■ Exercise description ■
Give the number of lines in the records below that include "Measure", and nothing more.

■ Material supplied ■
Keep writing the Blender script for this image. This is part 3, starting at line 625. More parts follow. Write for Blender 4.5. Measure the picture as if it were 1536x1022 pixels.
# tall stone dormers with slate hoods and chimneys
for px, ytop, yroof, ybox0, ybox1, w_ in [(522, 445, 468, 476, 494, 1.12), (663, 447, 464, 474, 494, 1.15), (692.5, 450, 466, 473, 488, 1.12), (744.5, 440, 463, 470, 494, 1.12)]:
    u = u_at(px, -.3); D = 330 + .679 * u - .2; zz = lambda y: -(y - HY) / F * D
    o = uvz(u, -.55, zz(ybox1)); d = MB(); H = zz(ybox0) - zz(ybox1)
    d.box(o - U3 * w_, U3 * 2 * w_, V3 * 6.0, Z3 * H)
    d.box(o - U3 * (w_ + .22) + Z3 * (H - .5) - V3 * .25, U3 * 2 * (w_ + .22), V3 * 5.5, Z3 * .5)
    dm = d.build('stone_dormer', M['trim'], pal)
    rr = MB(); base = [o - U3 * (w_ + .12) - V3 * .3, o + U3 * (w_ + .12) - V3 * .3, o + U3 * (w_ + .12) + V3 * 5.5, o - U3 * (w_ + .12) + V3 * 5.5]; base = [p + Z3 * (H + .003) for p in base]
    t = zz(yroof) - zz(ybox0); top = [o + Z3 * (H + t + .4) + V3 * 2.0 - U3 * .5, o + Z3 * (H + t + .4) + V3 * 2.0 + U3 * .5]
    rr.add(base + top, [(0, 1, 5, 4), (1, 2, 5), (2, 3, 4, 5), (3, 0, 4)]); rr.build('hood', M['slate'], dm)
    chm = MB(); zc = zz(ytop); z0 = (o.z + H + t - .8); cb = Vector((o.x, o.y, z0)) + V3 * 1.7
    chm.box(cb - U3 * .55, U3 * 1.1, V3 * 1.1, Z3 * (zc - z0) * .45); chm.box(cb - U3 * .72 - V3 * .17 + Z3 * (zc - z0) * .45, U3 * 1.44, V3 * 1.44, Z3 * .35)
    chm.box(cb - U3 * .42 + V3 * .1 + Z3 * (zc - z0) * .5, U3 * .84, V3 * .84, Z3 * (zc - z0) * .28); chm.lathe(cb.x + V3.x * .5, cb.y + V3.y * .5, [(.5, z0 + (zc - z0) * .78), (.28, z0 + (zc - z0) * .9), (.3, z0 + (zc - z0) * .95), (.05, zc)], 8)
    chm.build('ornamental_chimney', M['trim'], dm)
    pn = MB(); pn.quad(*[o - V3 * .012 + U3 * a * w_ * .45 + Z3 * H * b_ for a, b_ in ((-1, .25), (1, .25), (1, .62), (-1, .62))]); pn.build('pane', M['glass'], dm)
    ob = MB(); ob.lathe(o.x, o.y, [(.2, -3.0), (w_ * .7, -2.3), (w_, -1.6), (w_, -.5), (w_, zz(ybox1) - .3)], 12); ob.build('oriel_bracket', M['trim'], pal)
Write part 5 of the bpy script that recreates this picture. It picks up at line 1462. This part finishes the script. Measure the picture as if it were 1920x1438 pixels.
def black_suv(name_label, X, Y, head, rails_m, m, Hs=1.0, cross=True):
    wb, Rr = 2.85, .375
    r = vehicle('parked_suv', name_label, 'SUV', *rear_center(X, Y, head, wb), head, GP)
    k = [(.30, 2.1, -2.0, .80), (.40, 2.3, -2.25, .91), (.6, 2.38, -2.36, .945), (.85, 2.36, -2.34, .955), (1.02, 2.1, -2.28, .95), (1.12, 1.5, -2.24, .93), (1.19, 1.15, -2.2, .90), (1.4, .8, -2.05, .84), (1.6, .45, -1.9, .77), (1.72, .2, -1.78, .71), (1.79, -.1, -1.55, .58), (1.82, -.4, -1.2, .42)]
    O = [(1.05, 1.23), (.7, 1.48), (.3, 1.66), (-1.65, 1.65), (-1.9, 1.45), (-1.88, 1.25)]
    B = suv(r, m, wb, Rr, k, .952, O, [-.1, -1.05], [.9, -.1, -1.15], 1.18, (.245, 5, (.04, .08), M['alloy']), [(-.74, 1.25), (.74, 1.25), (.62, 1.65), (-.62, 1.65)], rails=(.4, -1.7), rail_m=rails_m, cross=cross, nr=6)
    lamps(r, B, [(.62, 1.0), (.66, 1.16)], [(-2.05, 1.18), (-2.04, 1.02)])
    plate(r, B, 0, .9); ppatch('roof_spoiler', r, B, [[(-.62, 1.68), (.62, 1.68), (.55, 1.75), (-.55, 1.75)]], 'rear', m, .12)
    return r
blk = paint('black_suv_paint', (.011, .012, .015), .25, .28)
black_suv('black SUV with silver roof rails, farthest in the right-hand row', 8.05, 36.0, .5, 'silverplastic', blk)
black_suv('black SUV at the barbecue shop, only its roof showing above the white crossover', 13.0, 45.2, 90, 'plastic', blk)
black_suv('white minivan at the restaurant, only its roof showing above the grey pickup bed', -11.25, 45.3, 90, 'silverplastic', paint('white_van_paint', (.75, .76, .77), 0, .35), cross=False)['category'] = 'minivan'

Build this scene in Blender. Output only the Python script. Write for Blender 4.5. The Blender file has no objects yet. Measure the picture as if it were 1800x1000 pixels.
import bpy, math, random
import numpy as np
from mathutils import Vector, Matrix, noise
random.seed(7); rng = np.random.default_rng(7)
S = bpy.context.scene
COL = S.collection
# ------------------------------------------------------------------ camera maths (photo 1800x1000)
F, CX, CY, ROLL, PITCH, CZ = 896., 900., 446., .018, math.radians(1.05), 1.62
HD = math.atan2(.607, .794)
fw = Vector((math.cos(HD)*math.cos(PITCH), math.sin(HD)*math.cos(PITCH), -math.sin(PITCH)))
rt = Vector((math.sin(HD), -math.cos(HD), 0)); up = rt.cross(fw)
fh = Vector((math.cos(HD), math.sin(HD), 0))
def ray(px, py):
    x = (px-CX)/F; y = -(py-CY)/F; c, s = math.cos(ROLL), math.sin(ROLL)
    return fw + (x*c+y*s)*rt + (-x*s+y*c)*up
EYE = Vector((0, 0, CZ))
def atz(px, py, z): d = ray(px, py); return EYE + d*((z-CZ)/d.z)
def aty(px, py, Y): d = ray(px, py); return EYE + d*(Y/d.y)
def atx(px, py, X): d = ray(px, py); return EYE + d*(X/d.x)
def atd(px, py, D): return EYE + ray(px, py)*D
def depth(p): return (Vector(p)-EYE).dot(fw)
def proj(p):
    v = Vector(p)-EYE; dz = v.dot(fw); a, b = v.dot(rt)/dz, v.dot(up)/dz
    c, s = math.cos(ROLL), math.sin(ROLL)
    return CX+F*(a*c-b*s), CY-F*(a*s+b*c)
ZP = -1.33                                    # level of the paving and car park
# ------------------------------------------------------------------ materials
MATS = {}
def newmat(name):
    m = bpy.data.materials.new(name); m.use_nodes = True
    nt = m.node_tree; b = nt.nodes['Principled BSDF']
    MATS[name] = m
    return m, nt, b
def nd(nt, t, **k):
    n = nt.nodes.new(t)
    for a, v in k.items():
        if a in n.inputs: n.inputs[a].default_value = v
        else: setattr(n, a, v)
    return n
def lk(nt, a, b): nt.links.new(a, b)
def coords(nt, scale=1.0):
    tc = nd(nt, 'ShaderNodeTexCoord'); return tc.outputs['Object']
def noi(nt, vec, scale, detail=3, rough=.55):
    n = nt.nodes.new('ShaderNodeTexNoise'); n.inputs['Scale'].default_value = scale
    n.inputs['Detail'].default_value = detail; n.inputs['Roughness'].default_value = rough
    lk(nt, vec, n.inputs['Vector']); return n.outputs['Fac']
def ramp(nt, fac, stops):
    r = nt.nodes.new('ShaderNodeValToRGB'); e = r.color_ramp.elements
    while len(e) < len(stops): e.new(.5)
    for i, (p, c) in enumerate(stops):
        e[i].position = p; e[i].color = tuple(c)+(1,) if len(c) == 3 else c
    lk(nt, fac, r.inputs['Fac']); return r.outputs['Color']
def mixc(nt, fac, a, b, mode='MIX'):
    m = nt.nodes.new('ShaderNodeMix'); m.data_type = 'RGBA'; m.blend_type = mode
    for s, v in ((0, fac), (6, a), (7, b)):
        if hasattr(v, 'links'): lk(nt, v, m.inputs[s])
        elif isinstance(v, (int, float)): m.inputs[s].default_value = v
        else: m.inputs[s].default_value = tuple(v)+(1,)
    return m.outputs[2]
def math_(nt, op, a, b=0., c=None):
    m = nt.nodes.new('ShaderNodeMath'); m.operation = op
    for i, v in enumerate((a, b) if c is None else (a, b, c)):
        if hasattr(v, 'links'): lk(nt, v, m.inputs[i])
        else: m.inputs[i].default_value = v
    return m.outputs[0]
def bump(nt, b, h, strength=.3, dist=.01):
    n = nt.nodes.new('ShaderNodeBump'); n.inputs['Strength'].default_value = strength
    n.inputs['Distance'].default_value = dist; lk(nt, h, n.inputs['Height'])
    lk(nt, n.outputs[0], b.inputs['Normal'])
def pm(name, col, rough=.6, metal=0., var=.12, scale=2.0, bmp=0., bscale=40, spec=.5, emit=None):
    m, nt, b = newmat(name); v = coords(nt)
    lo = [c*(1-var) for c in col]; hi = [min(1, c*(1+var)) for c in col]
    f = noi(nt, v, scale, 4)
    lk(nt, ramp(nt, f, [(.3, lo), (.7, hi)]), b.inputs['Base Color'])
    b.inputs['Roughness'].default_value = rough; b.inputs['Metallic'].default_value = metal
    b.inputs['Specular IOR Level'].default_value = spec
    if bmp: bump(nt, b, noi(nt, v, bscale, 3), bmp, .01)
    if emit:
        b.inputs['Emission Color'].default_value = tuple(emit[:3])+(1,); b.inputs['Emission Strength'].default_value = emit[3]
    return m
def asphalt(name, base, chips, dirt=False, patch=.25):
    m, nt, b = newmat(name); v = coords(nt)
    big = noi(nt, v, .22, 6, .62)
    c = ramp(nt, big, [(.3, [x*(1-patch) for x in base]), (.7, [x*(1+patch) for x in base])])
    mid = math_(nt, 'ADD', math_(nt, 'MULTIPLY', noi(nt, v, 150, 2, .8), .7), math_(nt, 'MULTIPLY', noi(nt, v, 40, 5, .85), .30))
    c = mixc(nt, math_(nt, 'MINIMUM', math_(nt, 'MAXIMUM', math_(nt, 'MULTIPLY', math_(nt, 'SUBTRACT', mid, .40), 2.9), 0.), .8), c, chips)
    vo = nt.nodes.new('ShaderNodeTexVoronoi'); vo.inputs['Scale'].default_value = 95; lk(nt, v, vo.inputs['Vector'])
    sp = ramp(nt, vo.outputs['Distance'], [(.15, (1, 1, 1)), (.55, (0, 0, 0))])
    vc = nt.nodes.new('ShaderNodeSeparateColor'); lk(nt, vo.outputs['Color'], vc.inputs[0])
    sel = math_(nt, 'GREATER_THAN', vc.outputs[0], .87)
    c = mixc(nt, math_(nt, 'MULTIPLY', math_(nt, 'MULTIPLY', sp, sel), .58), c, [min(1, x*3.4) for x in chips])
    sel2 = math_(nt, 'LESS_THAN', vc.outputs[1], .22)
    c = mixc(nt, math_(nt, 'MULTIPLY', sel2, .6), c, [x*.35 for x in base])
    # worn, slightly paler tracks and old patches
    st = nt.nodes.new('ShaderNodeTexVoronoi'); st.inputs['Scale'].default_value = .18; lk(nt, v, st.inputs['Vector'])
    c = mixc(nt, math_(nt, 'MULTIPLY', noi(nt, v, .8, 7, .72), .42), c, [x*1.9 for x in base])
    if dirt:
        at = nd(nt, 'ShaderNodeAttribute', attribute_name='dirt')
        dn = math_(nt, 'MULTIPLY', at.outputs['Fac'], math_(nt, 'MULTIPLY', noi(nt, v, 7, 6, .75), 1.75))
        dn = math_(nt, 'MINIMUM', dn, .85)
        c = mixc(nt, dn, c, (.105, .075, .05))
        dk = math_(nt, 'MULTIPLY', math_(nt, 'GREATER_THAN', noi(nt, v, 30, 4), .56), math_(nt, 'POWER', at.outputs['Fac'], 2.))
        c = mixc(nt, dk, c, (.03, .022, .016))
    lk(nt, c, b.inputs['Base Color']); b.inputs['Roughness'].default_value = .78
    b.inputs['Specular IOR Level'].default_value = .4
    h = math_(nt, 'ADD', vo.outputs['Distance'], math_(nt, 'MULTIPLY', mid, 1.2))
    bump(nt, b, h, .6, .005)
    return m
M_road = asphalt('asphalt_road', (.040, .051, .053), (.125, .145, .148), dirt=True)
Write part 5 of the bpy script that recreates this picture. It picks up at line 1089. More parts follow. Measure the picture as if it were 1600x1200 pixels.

■ Solution for this problem ■
4